#### What to produce
Among the entries below, one stretch runs from the line that contains "Write a Blender" through the line that contains "PI = math.pi". Repeat that stretch exactly, ends included, and only that.

-- start of The input --

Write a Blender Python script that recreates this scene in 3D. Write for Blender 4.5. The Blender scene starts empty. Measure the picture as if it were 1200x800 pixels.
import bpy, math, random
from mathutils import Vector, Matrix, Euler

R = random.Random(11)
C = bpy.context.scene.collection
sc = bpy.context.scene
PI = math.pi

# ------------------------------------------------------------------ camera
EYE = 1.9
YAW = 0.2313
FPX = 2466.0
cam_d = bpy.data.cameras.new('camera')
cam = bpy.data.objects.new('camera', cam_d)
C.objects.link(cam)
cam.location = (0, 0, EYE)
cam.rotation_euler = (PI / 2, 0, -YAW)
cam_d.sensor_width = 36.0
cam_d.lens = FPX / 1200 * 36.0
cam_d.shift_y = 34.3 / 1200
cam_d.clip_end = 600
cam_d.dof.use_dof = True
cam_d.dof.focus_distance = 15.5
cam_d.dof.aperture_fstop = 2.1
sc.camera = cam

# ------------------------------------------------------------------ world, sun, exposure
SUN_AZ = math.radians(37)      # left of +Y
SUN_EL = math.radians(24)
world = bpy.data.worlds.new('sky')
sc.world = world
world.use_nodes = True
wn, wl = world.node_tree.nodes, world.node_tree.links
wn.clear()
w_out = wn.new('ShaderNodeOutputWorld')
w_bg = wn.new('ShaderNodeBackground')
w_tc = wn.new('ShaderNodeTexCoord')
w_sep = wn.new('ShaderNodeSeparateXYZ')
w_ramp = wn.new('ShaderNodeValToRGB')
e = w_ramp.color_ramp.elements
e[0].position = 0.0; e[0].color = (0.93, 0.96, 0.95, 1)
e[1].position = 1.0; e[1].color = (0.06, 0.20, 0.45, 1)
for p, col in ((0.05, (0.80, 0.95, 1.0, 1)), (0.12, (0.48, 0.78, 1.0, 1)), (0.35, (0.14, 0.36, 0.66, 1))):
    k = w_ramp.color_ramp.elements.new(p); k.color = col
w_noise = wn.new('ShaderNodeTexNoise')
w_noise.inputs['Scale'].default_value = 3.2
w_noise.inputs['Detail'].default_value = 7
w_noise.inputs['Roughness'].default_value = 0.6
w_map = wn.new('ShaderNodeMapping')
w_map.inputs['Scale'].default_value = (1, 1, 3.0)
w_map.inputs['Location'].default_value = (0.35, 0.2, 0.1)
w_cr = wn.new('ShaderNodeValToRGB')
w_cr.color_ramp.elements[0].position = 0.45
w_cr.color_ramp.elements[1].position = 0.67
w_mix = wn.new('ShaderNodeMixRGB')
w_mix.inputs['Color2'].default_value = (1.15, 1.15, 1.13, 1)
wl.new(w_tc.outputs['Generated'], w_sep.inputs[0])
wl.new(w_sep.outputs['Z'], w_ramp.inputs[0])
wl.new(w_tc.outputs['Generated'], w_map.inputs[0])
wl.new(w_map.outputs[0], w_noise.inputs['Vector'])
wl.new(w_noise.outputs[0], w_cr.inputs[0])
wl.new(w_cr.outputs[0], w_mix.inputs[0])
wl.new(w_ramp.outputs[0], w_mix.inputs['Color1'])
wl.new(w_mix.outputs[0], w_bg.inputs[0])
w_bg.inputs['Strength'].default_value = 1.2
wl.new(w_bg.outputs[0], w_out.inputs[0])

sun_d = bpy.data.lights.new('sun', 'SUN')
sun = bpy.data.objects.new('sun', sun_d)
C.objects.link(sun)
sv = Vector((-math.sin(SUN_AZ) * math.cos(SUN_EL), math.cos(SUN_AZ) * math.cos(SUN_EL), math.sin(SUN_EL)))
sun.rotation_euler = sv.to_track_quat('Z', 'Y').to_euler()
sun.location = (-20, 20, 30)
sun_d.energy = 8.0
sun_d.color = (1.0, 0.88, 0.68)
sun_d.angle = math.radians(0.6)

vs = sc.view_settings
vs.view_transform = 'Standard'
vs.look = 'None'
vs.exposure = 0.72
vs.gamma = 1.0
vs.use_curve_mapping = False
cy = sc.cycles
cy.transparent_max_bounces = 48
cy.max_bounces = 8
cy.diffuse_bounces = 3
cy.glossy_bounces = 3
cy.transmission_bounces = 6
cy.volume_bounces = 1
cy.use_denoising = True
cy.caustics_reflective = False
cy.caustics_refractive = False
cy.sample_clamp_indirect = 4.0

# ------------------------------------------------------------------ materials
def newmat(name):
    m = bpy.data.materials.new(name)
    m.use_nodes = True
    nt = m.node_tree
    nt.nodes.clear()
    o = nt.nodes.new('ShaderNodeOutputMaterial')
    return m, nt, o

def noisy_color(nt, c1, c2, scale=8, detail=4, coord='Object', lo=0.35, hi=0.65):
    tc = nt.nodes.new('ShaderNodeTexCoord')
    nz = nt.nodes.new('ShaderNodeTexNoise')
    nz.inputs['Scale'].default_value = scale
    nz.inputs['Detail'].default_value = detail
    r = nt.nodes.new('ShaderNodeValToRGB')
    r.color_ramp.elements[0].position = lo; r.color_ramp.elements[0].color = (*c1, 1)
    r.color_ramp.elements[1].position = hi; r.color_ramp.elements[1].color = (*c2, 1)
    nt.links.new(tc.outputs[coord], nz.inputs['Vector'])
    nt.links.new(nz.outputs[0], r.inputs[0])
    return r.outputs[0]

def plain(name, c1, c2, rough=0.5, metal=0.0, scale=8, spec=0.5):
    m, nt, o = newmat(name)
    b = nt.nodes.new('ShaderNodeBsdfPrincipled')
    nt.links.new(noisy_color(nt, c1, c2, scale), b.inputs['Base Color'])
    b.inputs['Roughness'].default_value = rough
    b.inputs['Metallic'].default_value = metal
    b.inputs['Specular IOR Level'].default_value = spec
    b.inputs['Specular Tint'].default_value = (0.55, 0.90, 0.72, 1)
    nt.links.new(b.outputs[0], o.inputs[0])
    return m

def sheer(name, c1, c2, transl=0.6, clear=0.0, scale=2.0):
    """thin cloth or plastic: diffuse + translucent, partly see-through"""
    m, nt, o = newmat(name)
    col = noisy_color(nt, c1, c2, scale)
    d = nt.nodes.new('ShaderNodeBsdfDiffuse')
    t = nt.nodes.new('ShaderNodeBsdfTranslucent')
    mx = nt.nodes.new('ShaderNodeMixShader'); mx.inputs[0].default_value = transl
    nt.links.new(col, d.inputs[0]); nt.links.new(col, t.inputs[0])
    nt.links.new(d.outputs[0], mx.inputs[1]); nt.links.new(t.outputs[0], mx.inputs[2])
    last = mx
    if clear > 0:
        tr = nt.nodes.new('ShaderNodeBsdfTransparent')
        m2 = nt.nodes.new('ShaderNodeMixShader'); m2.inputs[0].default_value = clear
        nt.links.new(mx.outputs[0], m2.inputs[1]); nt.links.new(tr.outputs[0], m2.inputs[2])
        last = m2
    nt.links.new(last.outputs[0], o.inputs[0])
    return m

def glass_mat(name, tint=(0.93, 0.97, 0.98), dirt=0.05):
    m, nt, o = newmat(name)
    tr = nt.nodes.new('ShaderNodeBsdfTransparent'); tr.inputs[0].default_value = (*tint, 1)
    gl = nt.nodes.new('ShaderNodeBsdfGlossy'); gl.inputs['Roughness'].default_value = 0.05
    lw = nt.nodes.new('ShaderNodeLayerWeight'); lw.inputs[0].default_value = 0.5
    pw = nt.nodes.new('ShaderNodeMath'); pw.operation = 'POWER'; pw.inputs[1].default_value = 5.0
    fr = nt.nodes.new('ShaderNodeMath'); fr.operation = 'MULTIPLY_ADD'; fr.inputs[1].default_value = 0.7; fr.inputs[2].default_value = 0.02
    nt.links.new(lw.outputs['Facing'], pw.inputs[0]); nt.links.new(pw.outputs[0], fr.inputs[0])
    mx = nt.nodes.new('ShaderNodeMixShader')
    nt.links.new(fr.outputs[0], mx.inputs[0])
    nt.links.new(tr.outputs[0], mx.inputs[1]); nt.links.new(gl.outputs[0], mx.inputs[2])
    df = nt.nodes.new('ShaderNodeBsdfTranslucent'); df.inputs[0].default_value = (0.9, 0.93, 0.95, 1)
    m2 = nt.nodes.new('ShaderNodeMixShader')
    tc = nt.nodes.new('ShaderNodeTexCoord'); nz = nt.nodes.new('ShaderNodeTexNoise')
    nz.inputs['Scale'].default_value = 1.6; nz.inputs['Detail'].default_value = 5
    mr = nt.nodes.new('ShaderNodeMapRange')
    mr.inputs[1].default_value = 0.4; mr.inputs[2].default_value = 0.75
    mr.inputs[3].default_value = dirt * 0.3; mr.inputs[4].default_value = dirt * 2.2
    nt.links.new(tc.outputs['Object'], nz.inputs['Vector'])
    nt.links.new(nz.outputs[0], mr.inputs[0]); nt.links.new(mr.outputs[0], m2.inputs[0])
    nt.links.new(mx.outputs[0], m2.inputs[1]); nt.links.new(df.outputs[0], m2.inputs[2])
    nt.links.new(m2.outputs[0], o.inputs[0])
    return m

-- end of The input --
-- start of The input --

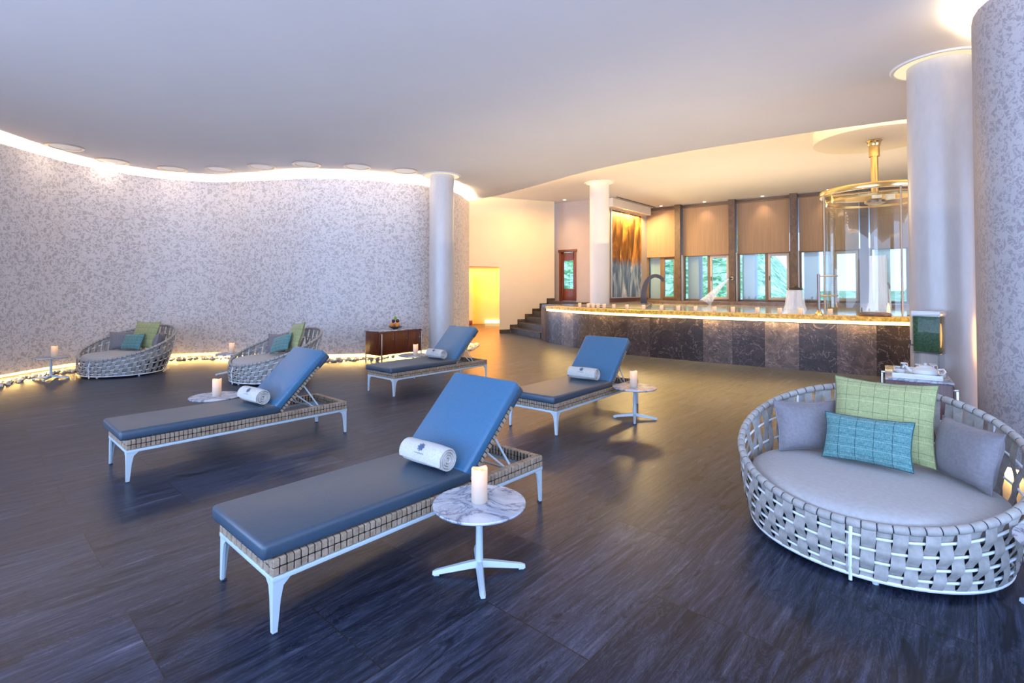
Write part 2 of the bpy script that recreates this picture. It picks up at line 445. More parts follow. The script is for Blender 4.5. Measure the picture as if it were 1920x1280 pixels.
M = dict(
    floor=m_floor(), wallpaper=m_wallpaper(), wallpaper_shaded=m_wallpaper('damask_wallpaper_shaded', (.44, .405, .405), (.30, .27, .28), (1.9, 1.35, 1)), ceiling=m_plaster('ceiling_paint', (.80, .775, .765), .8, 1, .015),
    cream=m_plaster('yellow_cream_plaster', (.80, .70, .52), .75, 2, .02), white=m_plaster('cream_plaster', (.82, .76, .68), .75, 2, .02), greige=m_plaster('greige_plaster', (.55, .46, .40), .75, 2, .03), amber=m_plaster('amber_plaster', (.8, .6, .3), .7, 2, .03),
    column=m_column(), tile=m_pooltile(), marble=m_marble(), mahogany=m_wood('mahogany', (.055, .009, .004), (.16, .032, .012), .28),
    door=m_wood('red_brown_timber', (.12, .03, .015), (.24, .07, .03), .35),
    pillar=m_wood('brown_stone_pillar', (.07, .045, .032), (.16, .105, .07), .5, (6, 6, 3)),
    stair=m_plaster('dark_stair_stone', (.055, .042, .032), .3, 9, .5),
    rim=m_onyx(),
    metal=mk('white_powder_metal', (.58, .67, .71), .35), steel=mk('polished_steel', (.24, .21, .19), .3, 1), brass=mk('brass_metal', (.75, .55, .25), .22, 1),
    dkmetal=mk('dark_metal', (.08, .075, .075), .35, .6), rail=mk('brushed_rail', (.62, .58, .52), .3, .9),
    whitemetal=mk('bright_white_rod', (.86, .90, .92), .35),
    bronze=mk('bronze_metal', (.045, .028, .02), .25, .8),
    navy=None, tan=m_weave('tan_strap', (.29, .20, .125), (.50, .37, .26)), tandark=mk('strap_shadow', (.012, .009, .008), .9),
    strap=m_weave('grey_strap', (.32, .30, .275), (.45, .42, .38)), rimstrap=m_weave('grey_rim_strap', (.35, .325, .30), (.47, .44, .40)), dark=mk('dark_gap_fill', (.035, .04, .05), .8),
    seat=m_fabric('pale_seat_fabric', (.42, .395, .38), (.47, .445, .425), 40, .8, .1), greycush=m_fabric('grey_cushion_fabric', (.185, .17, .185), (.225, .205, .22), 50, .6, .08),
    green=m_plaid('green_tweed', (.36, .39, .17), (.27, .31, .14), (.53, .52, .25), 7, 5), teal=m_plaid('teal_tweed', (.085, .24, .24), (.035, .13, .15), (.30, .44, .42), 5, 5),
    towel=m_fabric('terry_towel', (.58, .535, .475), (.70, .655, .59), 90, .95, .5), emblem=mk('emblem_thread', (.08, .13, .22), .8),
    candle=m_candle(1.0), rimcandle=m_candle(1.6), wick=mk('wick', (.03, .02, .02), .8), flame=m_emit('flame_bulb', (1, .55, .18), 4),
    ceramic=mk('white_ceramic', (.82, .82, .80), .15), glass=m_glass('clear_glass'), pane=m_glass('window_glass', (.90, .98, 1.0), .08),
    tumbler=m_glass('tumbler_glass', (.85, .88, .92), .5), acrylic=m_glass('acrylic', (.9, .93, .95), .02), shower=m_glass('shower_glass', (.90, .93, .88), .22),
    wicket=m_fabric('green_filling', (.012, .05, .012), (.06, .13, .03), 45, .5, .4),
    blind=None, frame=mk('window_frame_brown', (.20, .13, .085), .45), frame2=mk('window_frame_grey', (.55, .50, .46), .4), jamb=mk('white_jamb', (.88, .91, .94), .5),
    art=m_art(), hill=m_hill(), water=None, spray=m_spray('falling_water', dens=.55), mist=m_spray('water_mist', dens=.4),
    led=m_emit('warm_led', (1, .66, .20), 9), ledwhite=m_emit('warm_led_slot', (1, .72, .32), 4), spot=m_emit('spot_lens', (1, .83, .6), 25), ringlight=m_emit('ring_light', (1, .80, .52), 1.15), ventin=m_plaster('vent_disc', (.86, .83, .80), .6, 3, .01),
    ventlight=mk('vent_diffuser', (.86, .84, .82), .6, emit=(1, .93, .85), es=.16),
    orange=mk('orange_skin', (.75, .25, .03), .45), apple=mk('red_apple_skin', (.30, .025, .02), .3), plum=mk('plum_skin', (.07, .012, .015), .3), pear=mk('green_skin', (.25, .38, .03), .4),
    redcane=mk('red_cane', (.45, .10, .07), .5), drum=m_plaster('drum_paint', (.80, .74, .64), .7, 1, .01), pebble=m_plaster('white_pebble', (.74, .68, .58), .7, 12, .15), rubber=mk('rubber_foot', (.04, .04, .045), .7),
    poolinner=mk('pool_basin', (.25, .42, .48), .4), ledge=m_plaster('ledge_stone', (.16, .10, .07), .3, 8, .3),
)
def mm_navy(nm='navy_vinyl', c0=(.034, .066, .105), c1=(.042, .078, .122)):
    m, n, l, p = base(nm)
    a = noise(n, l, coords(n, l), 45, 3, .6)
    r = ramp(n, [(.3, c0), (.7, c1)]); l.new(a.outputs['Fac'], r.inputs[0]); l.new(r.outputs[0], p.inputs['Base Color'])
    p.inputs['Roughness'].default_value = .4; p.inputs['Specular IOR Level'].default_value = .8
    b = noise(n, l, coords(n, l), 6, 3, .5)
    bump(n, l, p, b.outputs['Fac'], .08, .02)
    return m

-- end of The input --

#### Answer
Write a Blender Python script that recreates this scene in 3D. Write for Blender 4.5. The Blender scene starts empty. Measure the picture as if it were 1200x800 pixels.
import bpy, math, random
from mathutils import Vector, Matrix, Euler

R = random.Random(11)
C = bpy.context.scene.collection
sc = bpy.context.scene
PI = math.pi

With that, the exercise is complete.